#### Directive:
Set down each entry from the block beneath, exactly as written.

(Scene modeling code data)
▼
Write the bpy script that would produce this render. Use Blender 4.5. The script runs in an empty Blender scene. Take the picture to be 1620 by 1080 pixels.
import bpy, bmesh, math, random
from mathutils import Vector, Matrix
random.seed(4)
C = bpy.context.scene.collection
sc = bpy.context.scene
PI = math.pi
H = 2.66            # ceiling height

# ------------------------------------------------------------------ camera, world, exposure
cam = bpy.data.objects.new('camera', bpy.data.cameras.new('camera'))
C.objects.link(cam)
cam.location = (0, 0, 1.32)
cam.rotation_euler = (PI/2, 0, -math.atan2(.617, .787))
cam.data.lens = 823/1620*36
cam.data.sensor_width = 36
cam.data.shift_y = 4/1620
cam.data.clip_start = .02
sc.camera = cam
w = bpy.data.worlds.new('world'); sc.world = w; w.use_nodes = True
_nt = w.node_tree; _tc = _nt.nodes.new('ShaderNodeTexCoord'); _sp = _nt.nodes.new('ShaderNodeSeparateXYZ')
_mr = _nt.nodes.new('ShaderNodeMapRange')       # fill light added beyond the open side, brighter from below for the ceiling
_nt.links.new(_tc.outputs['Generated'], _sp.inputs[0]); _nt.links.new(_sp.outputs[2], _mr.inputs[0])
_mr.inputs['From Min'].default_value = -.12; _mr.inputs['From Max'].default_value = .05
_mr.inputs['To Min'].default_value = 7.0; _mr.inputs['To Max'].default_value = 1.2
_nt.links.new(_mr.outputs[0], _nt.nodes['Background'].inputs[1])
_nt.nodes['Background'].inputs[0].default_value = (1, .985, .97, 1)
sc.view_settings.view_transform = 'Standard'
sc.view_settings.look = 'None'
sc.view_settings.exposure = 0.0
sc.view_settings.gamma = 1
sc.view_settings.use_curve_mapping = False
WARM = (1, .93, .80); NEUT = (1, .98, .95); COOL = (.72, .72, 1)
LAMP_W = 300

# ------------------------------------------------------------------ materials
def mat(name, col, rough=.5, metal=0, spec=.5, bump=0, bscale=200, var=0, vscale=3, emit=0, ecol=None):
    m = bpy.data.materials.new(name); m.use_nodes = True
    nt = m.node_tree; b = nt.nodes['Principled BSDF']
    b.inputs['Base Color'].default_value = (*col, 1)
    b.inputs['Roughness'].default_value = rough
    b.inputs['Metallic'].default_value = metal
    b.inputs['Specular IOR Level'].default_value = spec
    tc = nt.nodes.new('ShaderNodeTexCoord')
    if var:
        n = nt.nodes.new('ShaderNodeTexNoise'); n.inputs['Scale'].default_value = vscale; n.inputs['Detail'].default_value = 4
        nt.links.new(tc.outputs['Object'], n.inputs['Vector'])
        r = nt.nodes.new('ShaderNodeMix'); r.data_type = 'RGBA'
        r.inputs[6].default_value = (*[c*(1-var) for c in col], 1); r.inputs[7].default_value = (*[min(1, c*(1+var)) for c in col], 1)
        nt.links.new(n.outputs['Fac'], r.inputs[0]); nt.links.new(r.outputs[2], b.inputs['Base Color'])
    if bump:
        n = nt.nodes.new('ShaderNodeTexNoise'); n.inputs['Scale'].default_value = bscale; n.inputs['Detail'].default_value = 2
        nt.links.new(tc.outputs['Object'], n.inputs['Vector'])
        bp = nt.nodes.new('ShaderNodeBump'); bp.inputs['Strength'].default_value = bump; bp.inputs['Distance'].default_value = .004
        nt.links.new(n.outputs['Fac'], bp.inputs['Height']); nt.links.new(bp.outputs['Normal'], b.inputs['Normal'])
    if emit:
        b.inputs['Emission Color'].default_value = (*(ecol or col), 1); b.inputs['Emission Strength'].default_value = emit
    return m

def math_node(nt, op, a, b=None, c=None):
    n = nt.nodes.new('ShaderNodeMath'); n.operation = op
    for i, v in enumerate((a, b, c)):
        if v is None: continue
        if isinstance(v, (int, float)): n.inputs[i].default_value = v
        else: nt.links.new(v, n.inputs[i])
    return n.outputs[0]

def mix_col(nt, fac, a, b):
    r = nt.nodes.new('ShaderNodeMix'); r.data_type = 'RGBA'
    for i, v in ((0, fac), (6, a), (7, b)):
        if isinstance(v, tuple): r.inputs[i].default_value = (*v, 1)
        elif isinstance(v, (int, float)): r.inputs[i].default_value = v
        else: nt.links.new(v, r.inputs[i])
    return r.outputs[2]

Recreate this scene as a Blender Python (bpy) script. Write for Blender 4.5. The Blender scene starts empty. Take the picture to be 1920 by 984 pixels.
▲
#### The answer:
Write the bpy script that would produce this render. Use Blender 4.5. The script runs in an empty Blender scene. Take the picture to be 1620 by 1080 pixels.
import bpy, bmesh, math, random
from mathutils import Vector, Matrix
random.seed(4)
C = bpy.context.scene.collection
sc = bpy.context.scene
PI = math.pi
H = 2.66            # ceiling height

# ------------------------------------------------------------------ camera, world, exposure
cam = bpy.data.objects.new('camera', bpy.data.cameras.new('camera'))
C.objects.link(cam)
cam.location = (0, 0, 1.32)
cam.rotation_euler = (PI/2, 0, -math.atan2(.617, .787))
cam.data.lens = 823/1620*36
cam.data.sensor_width = 36
cam.data.shift_y = 4/1620
cam.data.clip_start = .02
sc.camera = cam
w = bpy.data.worlds.new('world'); sc.world = w; w.use_nodes = True
_nt = w.node_tree; _tc = _nt.nodes.new('ShaderNodeTexCoord'); _sp = _nt.nodes.new('ShaderNodeSeparateXYZ')
_mr = _nt.nodes.new('ShaderNodeMapRange')       # fill light added beyond the open side, brighter from below for the ceiling
_nt.links.new(_tc.outputs['Generated'], _sp.inputs[0]); _nt.links.new(_sp.outputs[2], _mr.inputs[0])
_mr.inputs['From Min'].default_value = -.12; _mr.inputs['From Max'].default_value = .05
_mr.inputs['To Min'].default_value = 7.0; _mr.inputs['To Max'].default_value = 1.2
_nt.links.new(_mr.outputs[0], _nt.nodes['Background'].inputs[1])
_nt.nodes['Background'].inputs[0].default_value = (1, .985, .97, 1)
sc.view_settings.view_transform = 'Standard'
sc.view_settings.look = 'None'
sc.view_settings.exposure = 0.0
sc.view_settings.gamma = 1
sc.view_settings.use_curve_mapping = False
WARM = (1, .93, .80); NEUT = (1, .98, .95); COOL = (.72, .72, 1)
LAMP_W = 300

# ------------------------------------------------------------------ materials
def mat(name, col, rough=.5, metal=0, spec=.5, bump=0, bscale=200, var=0, vscale=3, emit=0, ecol=None):
    m = bpy.data.materials.new(name); m.use_nodes = True
    nt = m.node_tree; b = nt.nodes['Principled BSDF']
    b.inputs['Base Color'].default_value = (*col, 1)
    b.inputs['Roughness'].default_value = rough
    b.inputs['Metallic'].default_value = metal
    b.inputs['Specular IOR Level'].default_value = spec
    tc = nt.nodes.new('ShaderNodeTexCoord')
    if var:
        n = nt.nodes.new('ShaderNodeTexNoise'); n.inputs['Scale'].default_value = vscale; n.inputs['Detail'].default_value = 4
        nt.links.new(tc.outputs['Object'], n.inputs['Vector'])
        r = nt.nodes.new('ShaderNodeMix'); r.data_type = 'RGBA'
        r.inputs[6].default_value = (*[c*(1-var) for c in col], 1); r.inputs[7].default_value = (*[min(1, c*(1+var)) for c in col], 1)
        nt.links.new(n.outputs['Fac'], r.inputs[0]); nt.links.new(r.outputs[2], b.inputs['Base Color'])
    if bump:
        n = nt.nodes.new('ShaderNodeTexNoise'); n.inputs['Scale'].default_value = bscale; n.inputs['Detail'].default_value = 2
        nt.links.new(tc.outputs['Object'], n.inputs['Vector'])
        bp = nt.nodes.new('ShaderNodeBump'); bp.inputs['Strength'].default_value = bump; bp.inputs['Distance'].default_value = .004
        nt.links.new(n.outputs['Fac'], bp.inputs['Height']); nt.links.new(bp.outputs['Normal'], b.inputs['Normal'])
    if emit:
        b.inputs['Emission Color'].default_value = (*(ecol or col), 1); b.inputs['Emission Strength'].default_value = emit
    return m

def math_node(nt, op, a, b=None, c=None):
    n = nt.nodes.new('ShaderNodeMath'); n.operation = op
    for i, v in enumerate((a, b, c)):
        if v is None: continue
        if isinstance(v, (int, float)): n.inputs[i].default_value = v
        else: nt.links.new(v, n.inputs[i])
    return n.outputs[0]

def mix_col(nt, fac, a, b):
    r = nt.nodes.new('ShaderNodeMix'); r.data_type = 'RGBA'
    for i, v in ((0, fac), (6, a), (7, b)):
        if isinstance(v, tuple): r.inputs[i].default_value = (*v, 1)
        elif isinstance(v, (int, float)): r.inputs[i].default_value = v
        else: nt.links.new(v, r.inputs[i])
    return r.outputs[2]

Recreate this scene as a Blender Python (bpy) script. Write for Blender 4.5. The Blender scene starts empty. Take the picture to be 1920 by 984 pixels.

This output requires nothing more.